Objective -> Return only the lines from the top of the data down to the one that holds "COL = SC.collection", both included, without any pictures.

Provided records ->
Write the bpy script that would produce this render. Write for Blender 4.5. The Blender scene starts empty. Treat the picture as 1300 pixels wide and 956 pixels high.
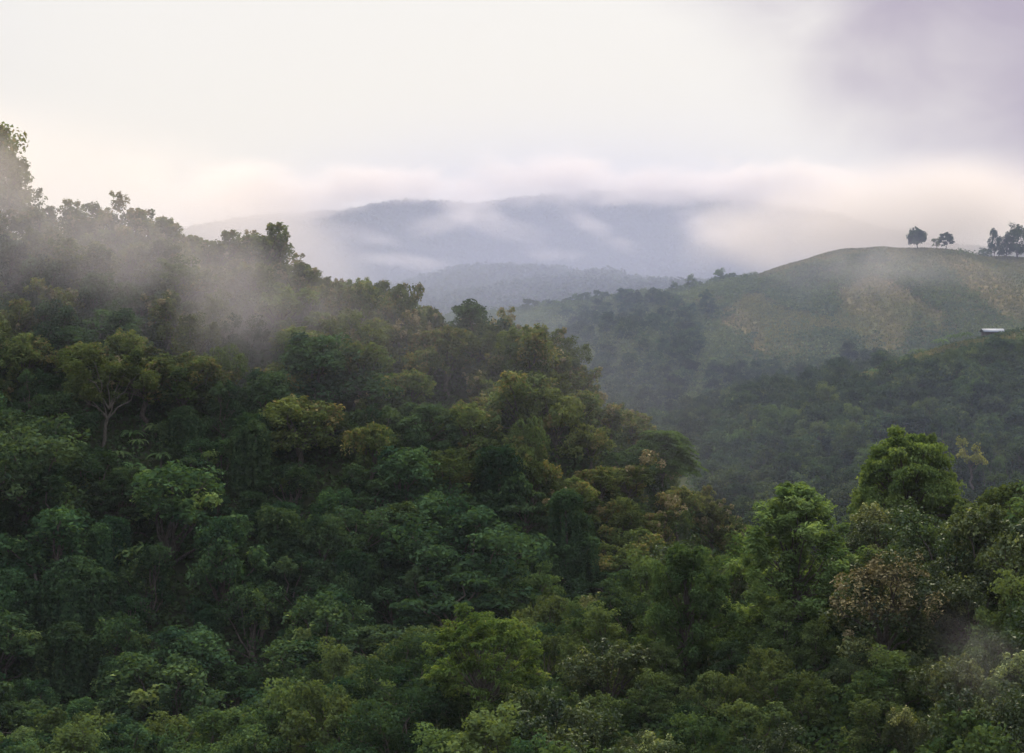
import bpy, math, random
import numpy as np
from mathutils import Vector

rng = np.random.default_rng(11)
random.seed(11)
PI = math.pi
SC = bpy.context.scene
COL = SC.collection

# ------------------------------------------------------------------ camera geometry
F = 2426.0                       # focal length in photograph pixels (1300 wide)
CX, CY = 650.0, 478.0
def W(px, py, Y):                # photograph direction at a true distance Y -> place in the world
    return np.array([(px - CX) / F * Y, Y, (CY - py) / F * Y])
def proj(x, y, z):
    return CX + x / y * F, CY - z / y * F

# ------------------------------------------------------------------ numpy noise
def _hash(ix, iy, iz, seed):
    h = (ix.astype(np.int64) * 374761393 + iy.astype(np.int64) * 668265263 + iz.astype(np.int64) * 2147483647 + seed * 974711) & 0xFFFFFFFF
    h = ((h ^ (h >> 13)) * 1274126177) & 0xFFFFFFFF
    return ((h ^ (h >> 16)) & 0xFFFF) / 65535.0
def vnoise(p, seed=0):
    p = np.asarray(p, float)
    i = np.floor(p); f = p - i; f = f * f * (3 - 2 * f); i = i.astype(np.int64)
    r = 0
    for dx in (0, 1):
        for dy in (0, 1):
            for dz in (0, 1):
                w = (f[..., 0] if dx else 1 - f[..., 0]) * (f[..., 1] if dy else 1 - f[..., 1]) * (f[..., 2] if dz else 1 - f[..., 2])
                r = r + w * _hash(i[..., 0] + dx, i[..., 1] + dy, i[..., 2] + dz, seed)
    return r * 2 - 1
def fbm(p, seed=0, octv=3):
    p = np.asarray(p, float); a = 1.0; r = 0; s = 0
    for k in range(octv):
        r = r + a * vnoise(p * 2 ** k, seed + k * 7); s += a; a *= .5
    return r / s

# ------------------------------------------------------------------ terrain
def G(px, py, Y, drop=0.0):
    w = W(px, py, Y); return (w[0], w[1], w[2] - drop)
RIDGES = [
    # points (x, y, z), rounding radius, slope towards the camera, slope away
    dict(p=[(-400, -260, 8), (-60, -60, 0), (0, -8, -1.6), (4, 0, -1.8), (60, -20, -4), (300, -60, 0)], r=9, sf=.5, sb=.5),
    dict(p=[G(1900, 640, 185), G(1400, 700, 190), G(1150, 748, 195), G(1010, 822, 190), G(870, 882, 186), G(640, 955, 180), G(400, 1010, 190), G(100, 1020, 195)], r=14, sf=.32, sb=.38),
    dict(p=[G(-1500, 150, 420), G(-500, 200, 370), G(-150, 240, 345, 8.5), G(0, 278, 345, 8.5), G(170, 283, 340, 8.5), G(330, 318, 335, 8.5), G(400, 360, 330, 8.5), G(500, 395, 330, 8),
            G(600, 405, 330, 8.5), G(680, 415, 326, 9.5), G(735, 475, 322, 10), G(800, 530, 316, 10.5), G(850, 590, 310, 11), G(885, 660, 302, 11), G(910, 740, 292, 10)], r=9, sf=.66, sb=.55, flank=(8, .58)),
    dict(p=[G(860, 690, 400), G(930, 618, 420, 6), G(1000, 572, 440, 6), G(1090, 527, 460, 6), G(1180, 477, 480, 6), G(1262, 442, 500, 6), G(1400, 410, 520, 6), G(1900, 330, 560)], r=14, sf=.36, sb=.45),
    dict(p=[G(1900, 370, 690), G(1330, 418, 645), G(1250, 436, 630), G(1180, 464, 615), G(1100, 497, 600), G(1000, 548, 580), G(940, 590, 570)], r=10, sf=.36, sb=.25),
    dict(p=[G(300, 470, 1120), G(560, 410, 1040), G(640, 402, 1010), G(700, 396, 985), G(780, 381, 960), G(880, 371, 940), G(960, 353, 920), G(1010, 339, 910), G(1050, 327, 902), G(1085, 319, 895), G(1120, 317, 890), G(1200, 319.5, 885),
            G(1300, 326, 880), G(1450, 310, 880), G(1900, 250, 900)], r=16, sf=.33, sb=.4),
    dict(p=[G(-800, 300, 2000), G(150, 345, 1900), G(380, 380, 1800), G(480, 374, 1720), G(560, 364, 1660), G(640, 352, 1600), G(720, 358, 1540), G(800, 366, 1480), G(900, 376, 1400), G(1000, 392, 1380)], r=50, sf=.22, sb=.3),
    dict(p=[G(-1200, 230, 2400), G(0, 340, 2350), G(280, 335, 2300), G(390, 282, 2250), G(520, 268, 2250), G(600, 272, 2250), G(700, 262, 2300), G(780, 254, 2300), G(880, 258, 2250), G(960, 275, 2200), G(1040, 320, 2200), G(1300, 350, 2200), G(2000, 300, 2300)],
         r=60, sf=.24, sb=.3),
]
def ridge_h(R, x, y):
    P = np.array(R['p'], float)
    best = np.full(x.shape, -1e9)
    for a, b in zip(P[:-1], P[1:]):
        d = b[:2] - a[:2]; L = (d ** 2).sum()
        t = np.clip(((x - a[0]) * d[0] + (y - a[1]) * d[1]) / L, 0, 1)
        qx, qy = a[0] + d[0] * t, a[1] + d[1] * t
        dd = np.hypot(x - qx, y - qy)
        f = np.clip((qy - y) / np.maximum(dd, 1e-6), -1, 1) * .5 + .5
        s = R['sb'] + (R['sf'] - R['sb']) * f
        best = np.maximum(best, a[2] + (b[2] - a[2]) * t - s * (np.sqrt(dd ** 2 + R['r'] ** 2) - R['r']))
    if 'flank' in R: best = best - R['flank'][1] * np.logaddexp(0, (x - R['flank'][0]) / 4) * 4
    return best
def height(x, y):
    x = np.asarray(x, float); y = np.asarray(y, float)
    r = np.hypot(x, y)
    base = np.interp(r, [0, 120, 210, 330, 420, 600, 1000, 1800, 3300], [-36, -42, -50, -62, -62, -48, -45, 20, 40])
    k = 0.35
    hs = [base] + [ridge_h(R, x, y) for R in RIDGES]
    m = hs[0]
    for h_ in hs[1:]: m = np.maximum(m, h_)
    acc = sum(np.exp(np.clip(k * (h_ - m), -40, 0)) for h_ in hs)
    z = m + np.log(acc) / k
    P = np.stack([x, y, np.zeros_like(x)], -1)
    a1 = np.interp(r, [0, 20, 200, 300, 700, 1000, 1500, 3000], [0, .4, 1.0, 1.6, 1.6, 2.0, 12, 22])
    l1 = np.interp(r, [0, 500, 1000, 1400], [0, 0, 0, 1])
    z = z + a1 * (fbm(P / 38, 3) * (1 - l1) + (.25 - np.abs(fbm(P / 230, 5, 4))) * 1.6 * l1)
    # gullies running down the open hillside
    g = np.exp(-((y - 800) / 110.0) ** 2) * (x > 40)
    z = z + g * 6.5 * (np.abs(vnoise(np.stack([(x + .32 * y) / 30, y / 260, np.zeros_like(x)], -1), 21)) - .35)
    return z
def h1(x, y): return float(height(np.array([x]), np.array([y]))[0])

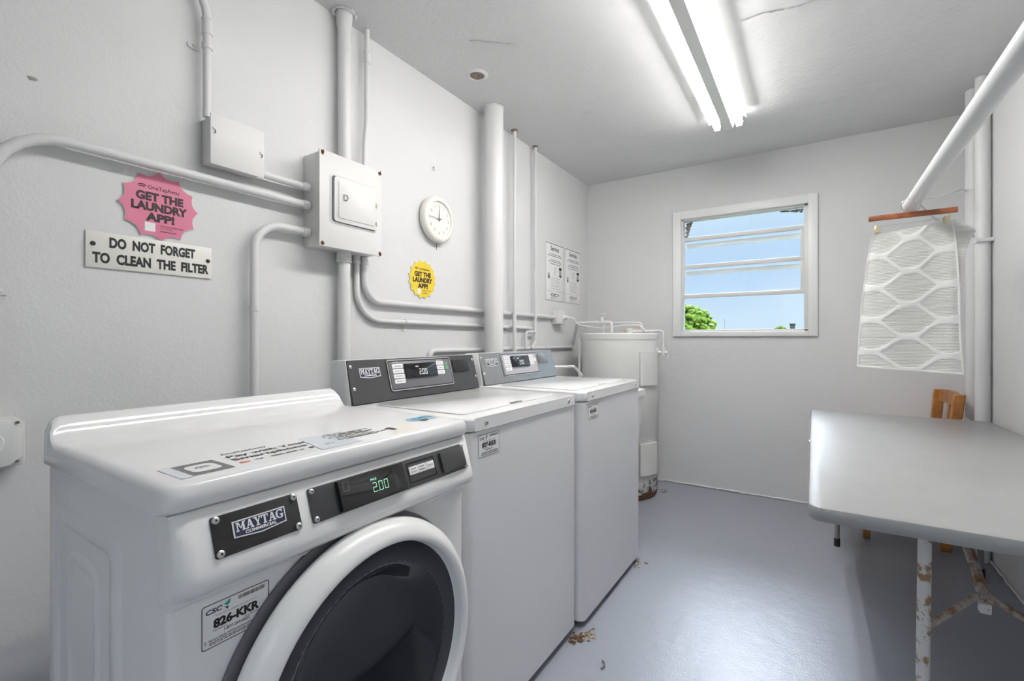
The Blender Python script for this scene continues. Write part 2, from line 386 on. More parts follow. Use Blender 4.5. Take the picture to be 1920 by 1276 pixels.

Expected answer ->
Write the bpy script that would produce this render. Write for Blender 4.5. The Blender scene starts empty. Treat the picture as 1300 pixels wide and 956 pixels high.
import bpy, math, random
import numpy as np
from mathutils import Vector

rng = np.random.default_rng(11)
random.seed(11)
PI = math.pi
SC = bpy.context.scene
COL = SC.collection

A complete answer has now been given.